## Requirement
Retype the data exactly, from its first line to the line containing "from mathutils import Vector", including both, and skip any picture.

========================================

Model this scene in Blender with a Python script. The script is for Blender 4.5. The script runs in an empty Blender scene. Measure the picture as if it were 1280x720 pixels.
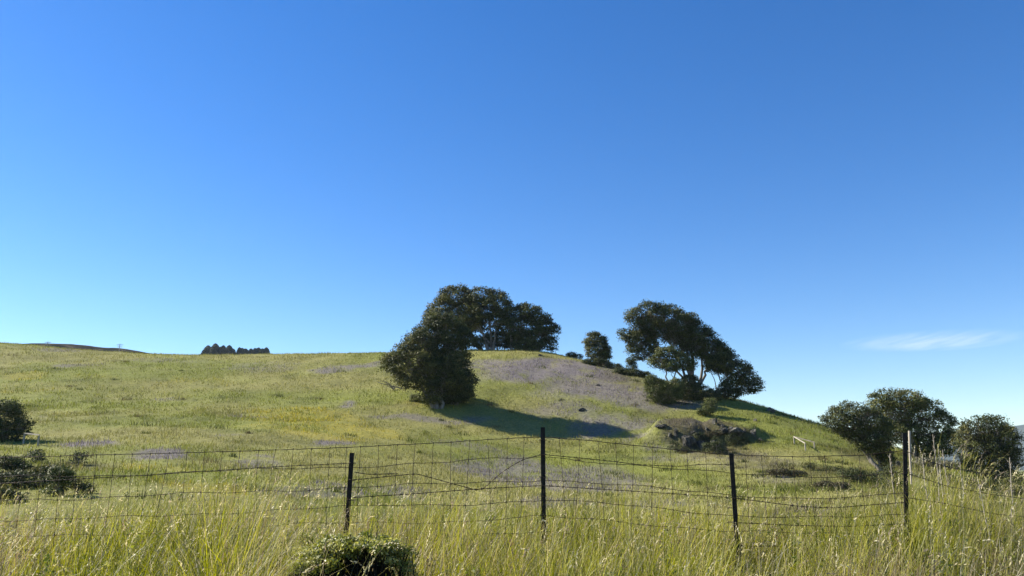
import bpy, math
import numpy as np
from mathutils import Vector

# ------------------------------------------------------------------ camera, sky, sun, exposure
scn = bpy.context.scene
F_PX = 1005.0                      # focal length in pixels of a 1280 px wide frame
HORIZON = 585.0
PITCH = math.atan((HORIZON - 360.0) / F_PX)
cam_d = bpy.data.cameras.new('camera')
cam_d.sensor_width = 36.0
cam_d.lens = 36.0 * F_PX / 1280.0
cam_d.clip_start = 0.05
cam_d.clip_end = 60000.0
cam = bpy.data.objects.new('camera', cam_d)
scn.collection.objects.link(cam)
cam.location = (0, 0, 0)
cam.rotation_euler = (math.pi / 2 + PITCH, 0, 0)
scn.camera = cam

SUN_AZ = math.radians(-71.0)       # clockwise from +Y (negative = left of the view)
SUN_EL = math.radians(34.0)
world = bpy.data.worlds.new('World')
scn.world = world
world.use_nodes = True
wn = world.node_tree
sky = wn.nodes.new('ShaderNodeTexSky')
sky.sky_type = 'NISHITA'
sky.sun_disc = False
sky.sun_elevation = SUN_EL
sky.sun_rotation = SUN_AZ
sky.altitude = 300.0
sky.air_density = 1.0
sky.dust_density = 0.1
sky.ozone_density = 3.0
bg = wn.nodes['Background']
bg.inputs['Strength'].default_value = 0.073
sat = wn.nodes.new('ShaderNodeHueSaturation')
sat.inputs['Saturation'].default_value = 1.34
sat.inputs['Hue'].default_value = 0.510
wn.links.new(sky.outputs['Color'], sat.inputs['Color'])
wn.links.new(sat.outputs['Color'], bg.inputs['Color'])

sun_d = bpy.data.lights.new('sun', 'SUN')
sun_d.energy = 5.0
sun_d.angle = math.radians(0.55)
sun_d.color = (1.0, 0.93, 0.80)
sun = bpy.data.objects.new('sun', sun_d)
scn.collection.objects.link(sun)
sdir = Vector((math.sin(SUN_AZ) * math.cos(SUN_EL), math.cos(SUN_AZ) * math.cos(SUN_EL), math.sin(SUN_EL)))
sun.rotation_euler = sdir.to_track_quat('Z', 'Y').to_euler()

scn.view_settings.view_transform = 'Standard'
scn.view_settings.look = 'None'
scn.view_settings.exposure = 1.32
scn.view_settings.gamma = 1.0
scn.render.film_transparent = False
try:
    scn.cycles.max_bounces = 7
    scn.cycles.diffuse_bounces = 3
    scn.cycles.transmission_bounces = 4
    scn.cycles.transparent_max_bounces = 8
    scn.cycles.volume_bounces = 1
    scn.cycles.use_denoising = True
    scn.cycles.volume_max_steps = 128
except Exception:
    pass

rng = np.random.default_rng(7)
col = scn.collection

# ------------------------------------------------------------------ small tools
def at(px, py, Y):
    """World point seen at pixel (px, py) of the 1280x720 photograph, at depth Y."""
    u = (px - 640.0) / F_PX
    v = (360.0 - py) / F_PX
    dy = math.cos(PITCH) - v * math.sin(PITCH)
    dz = math.sin(PITCH) + v * math.cos(PITCH)
    s = Y / dy
    return np.array((u * s, Y, dz * s))

def project(P):
    P = np.atleast_2d(P)
    dep = P[:, 1] * math.cos(PITCH) + P[:, 2] * math.sin(PITCH)
    up = -P[:, 1] * math.sin(PITCH) + P[:, 2] * math.cos(PITCH)
    return 640 + F_PX * P[:, 0] / dep, 360 - F_PX * up / dep

def new_mesh(name, verts, faces_idx, face_size, mats, attrs=None, smooth=False, mat_index=None):
    """verts (N,3); faces_idx flat int array; face_size int or array of loop totals."""
    me = bpy.data.meshes.new(name)
    verts = np.asarray(verts, np.float32)
    faces_idx = np.asarray(faces_idx, np.int32).ravel()
    if np.isscalar(face_size):
        nf = len(faces_idx) // face_size
        tot = np.full(nf, face_size, np.int32)
    else:
        tot = np.asarray(face_size, np.int32)
        nf = len(tot)
    me.vertices.add(len(verts))
    me.vertices.foreach_set('co', verts.ravel())
    me.loops.add(len(faces_idx))
    me.loops.foreach_set('vertex_index', faces_idx)
    me.polygons.add(nf)
    st = np.zeros(nf, np.int32)
    st[1:] = np.cumsum(tot)[:-1]
    me.polygons.foreach_set('loop_start', st)
    me.polygons.foreach_set('loop_total', tot)
    me.polygons.foreach_set('use_smooth', np.full(nf, smooth, bool))
    if mat_index is not None:
        me.polygons.foreach_set('material_index', np.asarray(mat_index, np.int32))
    for m in (mats if isinstance(mats, (list, tuple)) else [mats]):
        me.materials.append(m)
    for k, a in (attrs or {}).items():
        a = np.asarray(a, np.float32)
        if a.ndim == 2:
            if a.shape[1] == 3:
                a = np.concatenate([a, np.ones((len(a), 1), np.float32)], 1)
            at_ = me.attributes.new(k, 'FLOAT_COLOR', 'POINT')
            at_.data.foreach_set('color', a.ravel())
        else:
            at_ = me.attributes.new(k, 'FLOAT', 'POINT')
            at_.data.foreach_set('value', a)
    me.update()
    me.validate()
    return me

def link(name, me, parent=None, loc=None):
    o = bpy.data.objects.new(name, me)
    col.objects.link(o)
    if parent is not None:
        o.parent = parent
    if loc is not None:
        o.location = loc
    return o

def tag(o, label=None, cat=None, group=None, kind=None):
    if label: o['label'] = label
    if cat: o['category'] = cat
    if group: o['group'] = group
    if kind: o['kind'] = kind
    return o

def thing(name, label, cat, loc, group=None):
    o = bpy.data.objects.new(name, None)
    o.empty_display_size = 0.3
    col.objects.link(o)
    o.location = tuple(float(c) for c in loc)
    return tag(o, label, cat, group)

def lattice(seed, n=64):
    return np.random.default_rng(seed).random((n, n)).astype(np.float64)
_LAT = {s: lattice(s) for s in range(40)}
def vnoise(x, y, seed=0):
    L = _LAT[seed % 40]
    n = L.shape[0]
    xi = np.floor(x).astype(int); yi = np.floor(y).astype(int)
    fx = x - xi; fy = y - yi
    fx = fx * fx * (3 - 2 * fx); fy = fy * fy * (3 - 2 * fy)
    a = L[xi % n, yi % n]; b = L[(xi + 1) % n, yi % n]
    c = L[xi % n, (yi + 1) % n]; d = L[(xi + 1) % n, (yi + 1) % n]
    return (a * (1 - fx) + b * fx) * (1 - fy) + (c * (1 - fx) + d * fx) * fy
def fbm(x, y, seed=0, octv=4):
    s = 0.0; a = 0.5; t = 0.0
    for i in range(octv):
        s = s + a * vnoise(x * 2 ** i + 17.3 * i, y * 2 ** i - 9.1 * i, seed + i)
        t += a; a *= 0.5
    return s / t
def sstep(a, b, x):
    t = np.clip((x - a) / (b - a), 0, 1)
    return t * t * (3 - 2 * t)

# ------------------------------------------------------------------ terrain height
cols_ = {
    -260: [(640, 24), (600, 33), (545, 52), (480, 78), (415, 112)],
    -100: [(645, 22), (602, 32), (550, 50), (490, 75), (421, 112)],
    0:    [(645, 22), (602, 32), (560, 47), (500, 74), (428, 114)],
    160:  [(645, 22), (602, 32), (548, 52), (492, 80), (442, 120)],
    340:  [(643, 25), (602, 36), (542, 58), (484, 87), (447, 124)],
    480:  [(642, 28), (598, 44), (533, 69), (480, 90), (441, 118)],
    565:  [(642, 30), (600, 47), (546, 67.5), (504, 79), (439, 112)],
    640:  [(642, 32), (602, 50), (552, 69), (500, 82), (438, 111)],
    700:  [(642, 33), (602, 52), (552, 71), (500, 83), (443.5, 109)],
    760:  [(642, 34), (602, 53), (552, 71), (504, 82), (457, 101)],
    830:  [(645, 34), (602, 53), (555, 70), (515, 79), (476, 93)],
    900:  [(648, 32), (604, 51), (563, 66), (530, 75), (492, 89)],
    960:  [(652, 30), (606, 48), (570, 62), (542, 72), (510, 85)],
    1040: [(655, 27), (612, 43), (585, 56), (562, 68), (536, 80)],
    1110: [(655, 24), (620, 38), (597, 52), (580, 65), (556, 80)],
    1200: [(650, 21), (628, 36), (612, 50), (600, 62), (584, 78)],
    1290: [(648, 20), (634, 34), (624, 48), (614, 60), (604, 76)],
    1450: [(650, 20), (640, 34), (634, 48), (630, 60), (622, 76)],
}
ctrl = []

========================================

## Complete answer
Model this scene in Blender with a Python script. The script is for Blender 4.5. The script runs in an empty Blender scene. Measure the picture as if it were 1280x720 pixels.
import bpy, math
import numpy as np
from mathutils import Vector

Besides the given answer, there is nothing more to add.